The Bloomberg administration is threatening to sue the City Council over a new welfare and education law the mayor says would severely strap the city for cash, but the mayor is passing up a precious opportunity to enforce the measure without retaliation from the feds.

On April 9, the City Council overrode a mayoral veto by passing the Council’s Access to Training and Education (CATE) bill, which allows New Yorkers on welfare to count time spent in the classroom or in job training programs toward their work requirements for public assistance. These educational options, say CATE supporters, are crucial so that recipients can move into permanent jobs. Bloomberg immediately retorted that he would challenge the law in court, arguing that it contradicts the federal government’s work mandates and will subject the city to financial penalties.

But if there is any time when the education and training law can be enforced without going against federal requirements, it is now. Current federal welfare law allows states to reduce their work requirements whenever their welfare rolls go down. So for every 1 percent drop in welfare caseload since 1995, states can reduce the number of welfare recipients required to work by 1 percent.

Because of the dramatic caseload drop in New York City from 1 million in 1996 to 436,000 today, current requirements for work participation here are effectively zero.

Of course, that is expected to change once Congress reauthorizes the federal welfare reform bill. The House bill calls for shortening the time frame of the caseload reduction credit by comparing today’s caseloads to those from more recent years; the Senate bill rewards states only for moving recipients into full-time employment. Because the number of welfare cases has declined at a slower rate in recent years–it dropped by 18 percent from 1997 to 1998, and by 2 percent from 2001 to 2002–states’ reduction credits could be decimated, predicts Nisha Patel of the Center for Law and Social Policy. States would then be required to have between 55 and 70 percent of their welfare clients in work activities.

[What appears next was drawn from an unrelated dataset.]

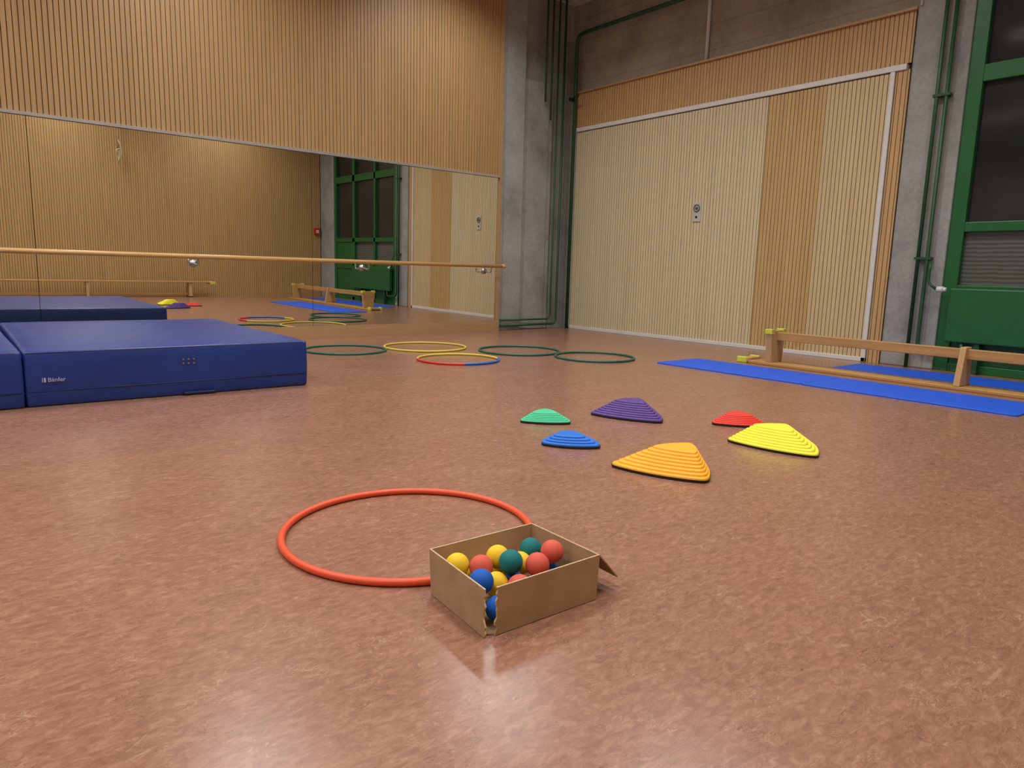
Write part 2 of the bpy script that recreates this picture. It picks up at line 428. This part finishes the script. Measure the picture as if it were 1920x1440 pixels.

There is still some time, though. While insiders say Congress could pass a new welfare bill as soon as this month, given the pace of things in Washington, it is not likely to go into effect until late 2004. Barring legal wrangling with the mayoral administration, city legislators say CATE could be implemented within 90 days.

And besides, add CATE supporters, only a small fraction of New Yorkers on welfare are likely to take advantage of the city law. “There are a limited number of slots at CUNY, there are admissions standards, and we’re not providing financial assistance,” says Alex Navarro, spokesperson for City Councilmember Bill deBlasio. “The bill isn’t giving people a get-into-college-free card.”